Previously, I wrote about communication overhead in tech and the two cultures around it. Broadly, I perceive two broad camps: there are the shippers and there are the talkers. Shippers ship. Talkers talk, then ship.

In this post I’ll describe three forms of written communication and how they link up with current cultural megatrends.

There are those that can write instructions that a human can reliably compile and execute (management). There are those that can write instructions that an organization can reliably compile and execute (governance/policy). There are those that can write instructions that a computer can reliably compile and execute (development).

There are instructions that can be typed that cause performance in people. Such parameters include the outcome, the instruction, the timeline, the deadline, the inducement, and in exceptional circumstances, the intuition.

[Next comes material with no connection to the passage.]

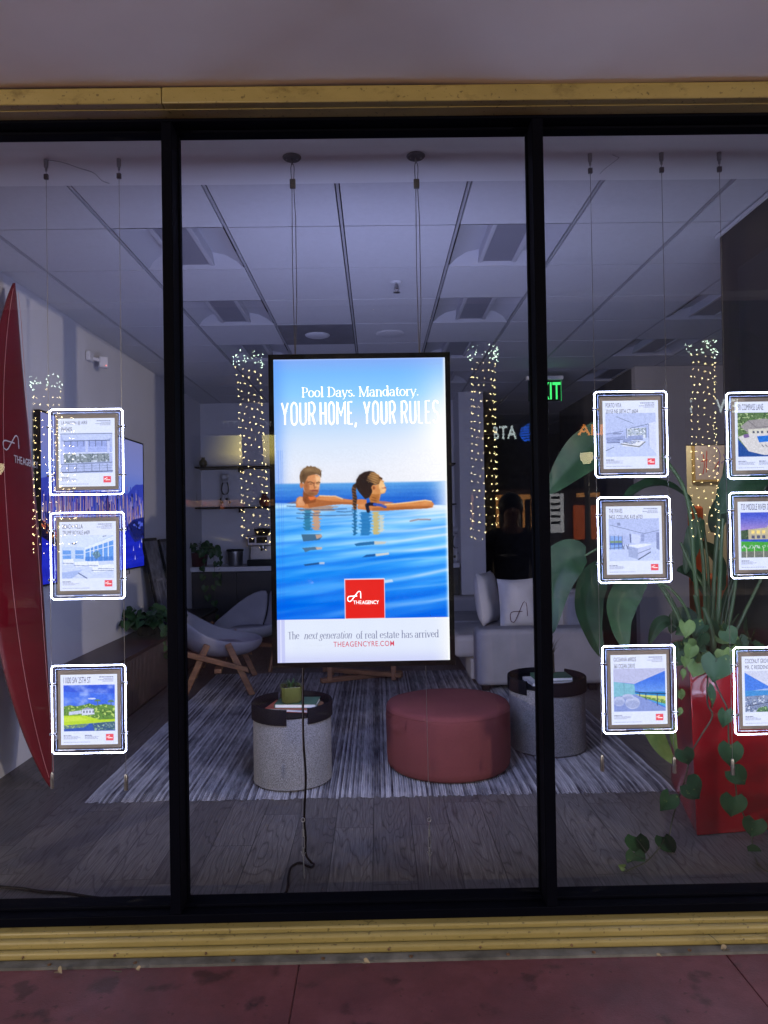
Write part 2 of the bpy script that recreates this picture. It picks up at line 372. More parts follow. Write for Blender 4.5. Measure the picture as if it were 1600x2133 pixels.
# ================================================================ ground and building
def nodemat(name, fn):
    m = bpy.data.materials.new(name); m.use_nodes = True; t = m.node_tree; b = t.nodes['Principled BSDF']
    fn(t, b, t.nodes.new, t.links.new); MATS[name] = m; return m
def mathn(t, op, a, b=None, c=None):
    n = t.nodes.new('ShaderNodeMath'); n.operation = op
    for i, x in enumerate((a, b, c)):
        if x is None: continue
        if isinstance(x, (int, float)): n.inputs[i].default_value = x
        else: t.links.new(x, n.inputs[i])
    return n.outputs[0]
def noise_n(t, co, scale, detail=5, rough=0.5, stretch=None, dist=0):
    if stretch:
        mp = t.nodes.new('ShaderNodeMapping'); mp.inputs['Scale'].default_value = stretch; t.links.new(co, mp.inputs[0]); co = mp.outputs[0]
    n = t.nodes.new('ShaderNodeTexNoise'); n.inputs['Scale'].default_value = scale; n.inputs['Detail'].default_value = detail
    n.inputs['Roughness'].default_value = rough; n.inputs['Distortion'].default_value = dist; t.links.new(co, n.inputs[0]); return n.outputs[0]
def ramp(t, fac, stops):
    r = t.nodes.new('ShaderNodeValToRGB'); e = r.color_ramp.elements
    while len(e) > 1: e.remove(e[-1])
    e[0].position, e[0].color = stops[0][0], (*stops[0][1], 1)
    for p, c in stops[1:]: q = e.new(p); q.color = (*c, 1)
    t.links.new(fac, r.inputs[0]); return r.outputs[0]
def mixc(t, fac, a, b, mode='MIX'):
    n = t.nodes.new('ShaderNodeMixRGB'); n.blend_type = mode
    for i, x in enumerate((fac, a, b)):
        if isinstance(x, (int, float)): n.inputs[i].default_value = x
        elif isinstance(x, tuple): n.inputs[i].default_value = (*x, 1)
        else: t.links.new(x, n.inputs[i])
    return n.outputs[0]
def bumpn(t, b, h, st, dist=0.003):
    n = t.nodes.new('ShaderNodeBump'); n.inputs['Strength'].default_value = st; n.inputs['Distance'].default_value = dist
    t.links.new(h, n.inputs['Height']); t.links.new(n.outputs[0], b.inputs['Normal'])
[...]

There are policies that can be typed that cause performance in management structures. Such parameters include the goal, the business plan, the fantasy excel spreadsheet of projections, the drop dead date, the reward, the contract, and, in exceptional governance situations, the intuition. The idea of a library that contains every single business plan possible originates from Eric D. Beinhocker (The Origin of Wealth, p. 236).

There are instructions that can be typed that cause performance in profit structures themselves. Such parameters include the testing logic, the error logic, the business logic, the operators, the operands, the payment information, the utility, and in exceptional technological situations, the documentation.

All three classes of instructions return different error messages at different time and magnitude scales.

A computer typically returns performance errors on the order of seconds. A direct report typically returns performance errors on the order of minutes or weeks. An organization typically returns performance errors on the order or quarters or years. The rate of error return shapes a lot of our professional experiences.

The megatrend in writing instructions to a computer is continuous integration. This coincides with the megatrend in business strategy towards lean methods / pivoting. I perceive no megatrend in management itself though I think Dr. André Spicer has made more than a dozen excellent observations on the topic.

Continuous integration methodologies and technologies could, someday very soon, intersect with morphing. It’s already happening in some areas of adtech. There’s a general will to attempt it in fintech. There’s also a general trend on the part of tech entrepreneurs to embrace rapid pivoting. There’s been some strong push back on the most extreme fronts of both movements.
But what happens when you take the governance and technology megatrends to their extremes? What happens when you compile a 500 page business plan directly into code? Something wonderful? Or something horrible? And does the intuition imparted here in any way resolves some of the core cultural frictions between shippers and talkers?